Birincisi, Türkiye pozisyon değiştirdi demek için henüz çok erken. Üstelik Lazkiye’de durum kritik. Ortadoğu uzmanı Fransız akademisyen Fabrice Balanche’ın kaleme aldığı çarpıcı analiz rejimin Lazkiye’de ne denli zayıfladığını ortaya döküyor.
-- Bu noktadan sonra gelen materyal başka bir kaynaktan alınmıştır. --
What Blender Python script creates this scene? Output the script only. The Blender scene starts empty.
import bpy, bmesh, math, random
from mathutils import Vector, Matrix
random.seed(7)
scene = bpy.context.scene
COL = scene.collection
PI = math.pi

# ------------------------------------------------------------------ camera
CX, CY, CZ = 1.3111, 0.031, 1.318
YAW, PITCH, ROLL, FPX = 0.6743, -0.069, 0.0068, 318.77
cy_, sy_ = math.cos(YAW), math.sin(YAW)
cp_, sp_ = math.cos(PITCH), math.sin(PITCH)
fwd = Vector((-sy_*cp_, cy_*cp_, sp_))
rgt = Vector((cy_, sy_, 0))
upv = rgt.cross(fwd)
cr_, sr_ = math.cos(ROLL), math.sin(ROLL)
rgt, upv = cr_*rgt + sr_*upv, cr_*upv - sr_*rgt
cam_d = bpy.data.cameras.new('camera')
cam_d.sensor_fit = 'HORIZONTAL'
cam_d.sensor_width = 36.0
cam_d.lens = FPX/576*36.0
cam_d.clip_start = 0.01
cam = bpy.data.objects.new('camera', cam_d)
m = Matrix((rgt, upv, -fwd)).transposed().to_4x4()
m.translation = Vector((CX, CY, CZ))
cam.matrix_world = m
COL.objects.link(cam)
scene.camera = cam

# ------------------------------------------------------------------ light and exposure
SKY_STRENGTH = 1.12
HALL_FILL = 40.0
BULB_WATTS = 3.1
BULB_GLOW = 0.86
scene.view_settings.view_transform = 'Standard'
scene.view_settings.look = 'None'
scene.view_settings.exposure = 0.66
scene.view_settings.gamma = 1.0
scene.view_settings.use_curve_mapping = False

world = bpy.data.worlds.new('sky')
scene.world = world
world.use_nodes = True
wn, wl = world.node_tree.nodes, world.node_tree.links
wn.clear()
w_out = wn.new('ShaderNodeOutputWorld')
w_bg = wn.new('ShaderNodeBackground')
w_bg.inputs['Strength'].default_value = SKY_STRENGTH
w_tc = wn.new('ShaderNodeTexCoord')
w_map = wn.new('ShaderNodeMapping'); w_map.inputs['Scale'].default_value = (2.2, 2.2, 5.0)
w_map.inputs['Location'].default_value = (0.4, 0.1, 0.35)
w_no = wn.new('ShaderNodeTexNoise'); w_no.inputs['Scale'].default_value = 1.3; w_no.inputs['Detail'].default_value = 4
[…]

Özetle Balanche’a göre savaşın yarattığı büyük göç dalgaları nedeniyle Lazkiye’de Sünni nüfus her geçen gün artıyor. Ve Putin son hamlesiyle her şeyden öte Rus nüfusu da bulunan Lazkiye’de rejime karşı olası bir Sünni ayaklanmanın önünü kesmeyi hedefliyor. Öte yandan ileride Akdeniz kıyı şeridinde oluşacak bir Alevi devletçiğinin de garantörlüğüne soyunuyor.
Rusya’nın ‘onlar konuşur Kremlin yapar’ havaları karşısında Washington Rusya’yı nasıl hizalarız telaşına düştü. Tam da bu noktada Türkiye’nin ilk günden beri savunduğu Suriye’nin kuzeyinde uçuşa yasak bölge fikri yeniden tartışılıyor.
Güvenilir kaynaklarından edindiğimiz bilgiye göre Pentagon’un süren direncine karşın Kerry plana sıcak bakıyor. Rusya’ya ‘buraları bizden sorulur, sen buraya giremezsin’ mesajının verilmesini istiyor. Ancak Türkiye’nin talep ettiği biçimde, ABD bölgeye yerleştirilmek istenen Suriyeli mültecilerin can güvenliğinin sorumluluğunu üstlenmeden.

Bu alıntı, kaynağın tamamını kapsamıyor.